By the end of the week, I was exhausted from driving. Not because I did all of it—my companion could not drive a stick-shift—but because of the winding, twisting roads that switched back and hair-pinned through dark cavernous tunnels hundreds of years old and turned corners to face down cliffs that dropped 500 feet, sometimes more, into an abyss I couldn’t even see. Often there was nothing between the car and the ocean below but a cement pylon no bigger than a block of dry ice. I clutched the wheel like a life preserver. I shifted gears quickly because I feared having only one hand on the wheel. I mumbled to myself that there was no cliff, that trees or a road bed would protect a fall. Once, I had driven towards one of those ancient rock-walled tunnels without realizing that the road, just wide enough for one car, was closed, blocked by fallen rocks. I maneuvered a ten-point U-turn facing a crumbling shoulder, a sheer sea cliff ten stories high, and the wide, rough ocean. Each time I shifted into first I worried that I would gun the engine and find myself slipping down the side of the mountain into the rocky shore below, Toonces-style.
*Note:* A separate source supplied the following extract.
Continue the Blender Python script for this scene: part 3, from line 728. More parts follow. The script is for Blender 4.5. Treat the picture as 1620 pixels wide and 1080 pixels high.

Later, in a small village, cross-traffic forced me to stop just below the crest of a hill. The streets were wet from rain and my left front tire was on a metal grate. When I shifted into gear, the wheels spun. A woman emerged from her home to investigate the smell of burning rubber. I let out the brake and rolled backwards down a windy road between two rock walls while wishing I hadn’t refused the CDW. Eventually I managed to get the car moving and surged through the intersection in the blind hope there would be no cross traffic.

We stole away from Madeira in the middle of a clear night. A sleepy-eyed night clerk roused himself from a wicker sofa long enough to watch us through glass lobby doors. The storms, for the nonce, had abated and the seas were calm, a gentle rustle over the rocky shore. For only the second time in a week I could see stars. The yellow lights of Funchal guided me to the airport; I pretended each lamp was the sun that had spent the week eluding me. Despite the stormy seas and the wind and the sleet and the hail and the rain and the paralyzing heights, I felt a little sad as the plane took off into a bright, blue sky. The sun was rising. It was going to be a beautiful day in Madeira.